Tuesday, May 2, 2017

Book Love: Loving My Actual Life


I mostly love my life but am always looking for more inspiration or concrete ways to do that and when this book popped up on my Goodreads I immediately wanted to read it.  I had to purchase request it from the library and then wait awhile on the hold list.  But it worked out that it came in and I read it at just the right time.

I realize my life is pretty calm and manageable right now.  I barely work outside the home.  I have one kid.  We have no school schedule.  My husband works pretty normal hours, 8-5 most days.  We don't have a lot of obligations and commitments, enough, but not a lot.  But that doesn't mean there isn't any room for improvement.  Our mornings could always use some help, particularly any day we are leaving the house.  I continually want to do better with time management.  I'm not very good about making plans with others (Another day to stay home and not go anywhere?  Usually pretty ok with me!)  And that's where this book was mostly helpful.

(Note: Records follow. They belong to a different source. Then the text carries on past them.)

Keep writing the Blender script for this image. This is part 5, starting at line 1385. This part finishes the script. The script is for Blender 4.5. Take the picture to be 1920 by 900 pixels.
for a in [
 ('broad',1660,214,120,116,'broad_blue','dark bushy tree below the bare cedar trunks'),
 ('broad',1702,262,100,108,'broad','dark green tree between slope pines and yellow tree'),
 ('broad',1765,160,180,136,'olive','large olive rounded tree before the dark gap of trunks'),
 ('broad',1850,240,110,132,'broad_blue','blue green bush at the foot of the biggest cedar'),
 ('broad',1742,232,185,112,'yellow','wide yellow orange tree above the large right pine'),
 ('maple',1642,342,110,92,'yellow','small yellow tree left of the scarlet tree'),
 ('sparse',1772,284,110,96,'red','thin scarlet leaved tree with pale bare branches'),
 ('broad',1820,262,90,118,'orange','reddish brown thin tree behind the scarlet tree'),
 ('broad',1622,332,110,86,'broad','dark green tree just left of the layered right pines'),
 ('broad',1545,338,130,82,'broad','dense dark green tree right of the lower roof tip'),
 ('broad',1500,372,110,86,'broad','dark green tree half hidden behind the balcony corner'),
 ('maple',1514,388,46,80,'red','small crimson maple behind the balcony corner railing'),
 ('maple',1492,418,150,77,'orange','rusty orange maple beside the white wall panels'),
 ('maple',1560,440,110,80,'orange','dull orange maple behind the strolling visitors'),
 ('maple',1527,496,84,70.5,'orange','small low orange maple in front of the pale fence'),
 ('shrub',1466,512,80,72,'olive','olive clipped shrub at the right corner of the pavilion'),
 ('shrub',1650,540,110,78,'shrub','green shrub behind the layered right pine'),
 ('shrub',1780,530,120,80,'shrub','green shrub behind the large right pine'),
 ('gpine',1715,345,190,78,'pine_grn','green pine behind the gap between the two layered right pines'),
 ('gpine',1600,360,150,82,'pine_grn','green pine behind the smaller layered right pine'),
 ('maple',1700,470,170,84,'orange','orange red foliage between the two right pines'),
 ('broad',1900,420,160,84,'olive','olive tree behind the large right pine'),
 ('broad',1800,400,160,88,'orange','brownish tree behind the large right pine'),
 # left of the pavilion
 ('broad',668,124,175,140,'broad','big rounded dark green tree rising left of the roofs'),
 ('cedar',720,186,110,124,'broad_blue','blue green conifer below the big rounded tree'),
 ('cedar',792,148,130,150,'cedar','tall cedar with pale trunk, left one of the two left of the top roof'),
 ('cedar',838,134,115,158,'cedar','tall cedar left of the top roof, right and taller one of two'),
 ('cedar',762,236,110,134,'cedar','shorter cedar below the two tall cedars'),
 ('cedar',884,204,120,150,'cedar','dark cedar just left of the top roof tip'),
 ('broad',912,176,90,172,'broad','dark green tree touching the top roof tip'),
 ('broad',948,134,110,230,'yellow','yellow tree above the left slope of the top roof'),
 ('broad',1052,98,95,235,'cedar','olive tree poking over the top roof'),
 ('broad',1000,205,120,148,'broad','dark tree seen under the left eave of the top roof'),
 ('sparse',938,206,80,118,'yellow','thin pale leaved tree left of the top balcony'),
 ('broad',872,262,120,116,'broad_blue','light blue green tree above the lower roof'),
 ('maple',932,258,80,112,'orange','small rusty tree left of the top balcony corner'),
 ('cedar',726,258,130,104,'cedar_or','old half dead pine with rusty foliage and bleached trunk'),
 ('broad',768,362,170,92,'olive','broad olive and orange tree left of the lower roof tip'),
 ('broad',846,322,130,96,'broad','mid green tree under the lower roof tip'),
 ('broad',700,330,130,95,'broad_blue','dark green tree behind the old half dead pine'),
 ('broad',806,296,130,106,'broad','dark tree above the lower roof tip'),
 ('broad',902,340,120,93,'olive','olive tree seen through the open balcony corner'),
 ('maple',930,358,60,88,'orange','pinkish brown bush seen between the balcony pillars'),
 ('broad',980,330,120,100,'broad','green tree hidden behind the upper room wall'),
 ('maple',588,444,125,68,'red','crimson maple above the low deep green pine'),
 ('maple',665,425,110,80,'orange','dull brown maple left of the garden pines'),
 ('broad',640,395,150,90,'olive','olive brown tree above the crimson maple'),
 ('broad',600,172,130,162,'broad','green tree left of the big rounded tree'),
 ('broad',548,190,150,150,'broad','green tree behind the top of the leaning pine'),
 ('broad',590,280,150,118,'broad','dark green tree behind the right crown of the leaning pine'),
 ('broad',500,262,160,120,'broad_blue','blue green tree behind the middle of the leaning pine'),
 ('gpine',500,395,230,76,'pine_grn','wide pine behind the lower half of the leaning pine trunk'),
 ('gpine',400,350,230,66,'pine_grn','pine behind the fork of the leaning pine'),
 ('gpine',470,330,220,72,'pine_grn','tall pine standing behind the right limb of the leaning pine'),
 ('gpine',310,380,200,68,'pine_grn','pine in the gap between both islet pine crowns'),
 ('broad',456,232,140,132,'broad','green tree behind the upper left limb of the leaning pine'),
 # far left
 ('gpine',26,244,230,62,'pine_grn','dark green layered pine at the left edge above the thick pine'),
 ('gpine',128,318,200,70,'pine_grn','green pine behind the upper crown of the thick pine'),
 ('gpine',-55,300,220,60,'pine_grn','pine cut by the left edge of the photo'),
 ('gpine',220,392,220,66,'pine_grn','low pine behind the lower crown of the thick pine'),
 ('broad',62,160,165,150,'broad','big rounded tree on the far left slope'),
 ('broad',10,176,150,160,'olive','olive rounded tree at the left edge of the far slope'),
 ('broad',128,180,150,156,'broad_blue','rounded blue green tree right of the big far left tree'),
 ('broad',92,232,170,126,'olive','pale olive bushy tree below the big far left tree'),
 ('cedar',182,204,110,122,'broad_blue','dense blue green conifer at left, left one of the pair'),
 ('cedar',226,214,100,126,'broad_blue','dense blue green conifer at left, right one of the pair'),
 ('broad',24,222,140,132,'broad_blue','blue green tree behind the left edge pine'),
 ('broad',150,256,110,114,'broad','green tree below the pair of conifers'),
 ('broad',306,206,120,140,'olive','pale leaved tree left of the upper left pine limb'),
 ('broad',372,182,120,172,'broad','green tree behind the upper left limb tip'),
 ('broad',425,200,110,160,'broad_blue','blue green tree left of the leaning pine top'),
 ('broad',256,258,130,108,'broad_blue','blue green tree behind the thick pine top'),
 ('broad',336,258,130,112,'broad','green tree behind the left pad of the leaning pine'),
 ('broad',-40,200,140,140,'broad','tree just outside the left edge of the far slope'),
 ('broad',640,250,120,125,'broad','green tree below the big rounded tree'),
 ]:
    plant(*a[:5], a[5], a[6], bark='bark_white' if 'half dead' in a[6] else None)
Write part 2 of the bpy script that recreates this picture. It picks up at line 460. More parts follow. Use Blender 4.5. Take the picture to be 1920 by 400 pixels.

Alexandra Kuykendall is a mother to 4 girls, a wife, and she wanted to love her life more.  So she came up with an experiment of 9 areas of focus over 9 months.  Each month would be something different.  Similar in concept to many "I'll do this for a year" books and it especially reminded me of The Happiness Project and Happier at Home, in form but not necessarily in outcome or execution (although, if you enjoyed either of those books you'd probably be interested in this one).

Each chapter covered a different month of her project and she shared what specifically she wanted to focus on, the concrete steps she was making, and how it all went.

One chapter was the mornings, something we definitely need help with.  Another was taking better care of her own health.  Another was doing more adventures, the staycation and daily variety, with her family.  Another was getting her home more organizing and coming up with better systems and processes.  Another was menu planning (something I'm definitely a fan of).

I am in a different stage of life right now but I took something useful out of each chapter, if not for right now, then for later when we have school schedules and activities to deal with.

It's a fairly short book, a little more than 200 pages, so it was quick, easy, and enjoyable to read.  It's one I looked forward to picking up throughout my day and was a little sad when it was over.  I enjoyed this book.

I finished it the day before we had what turned out to be a very frustrating adoption meeting (7 hours out of our day for a 25 minute meeting, for starters).  I had picked Matt up at work for the meeting and so we were driving separate cars back through town to get home at the end of the day.  He had Luke with him so I was listening to podcasts (as I almost always do when I'm in the car alone) and next in my queue was an episode of The Happy Hour with Jamie Ivey where she was interviewing Alexandra Kuykendall, the author of this book (I had been saving that episode for when I finished the book).

They started with talking about loving your actual life and as soon as they said that something in me just snapped into place.  It didn't matter where the conversation went from there.  This adoption thing, not easy.  We've spent so many hours this year to finding agencies, making phone calls, filling out more paperwork, more meetings, more paperwork, meetings, paperwork (it's a never ending cycle).   It's been uplifting but also frustrating at different times.  And I happened to be listening to these ladies talk about how to love your actual life in the middle of one of these super frustrating times.  And it's just what I needed.  It might not be the journey we asked for but it's the journey we have.  So I can either mope and complain or suck it up and deal.  And right now I'm sucking it up and dealing.  I needed to hear that message on that day.  I needed some extra encouragement to get through more paperwork and answer questions like: "Describe your early sexual experiences" (Not a joke.) (There are boxes to check, not short answer, THANKFULLY).

Sometimes the right book comes at just the right moment.  I really liked this book when I finished it.  I super appreciated it the next day when I needed that message more than ever.  Even if your life is going pretty well, couldn't we all use a little improvement?  Who wouldn't like to love their life even a little bit more?  I'd recommend this book as a good place to start.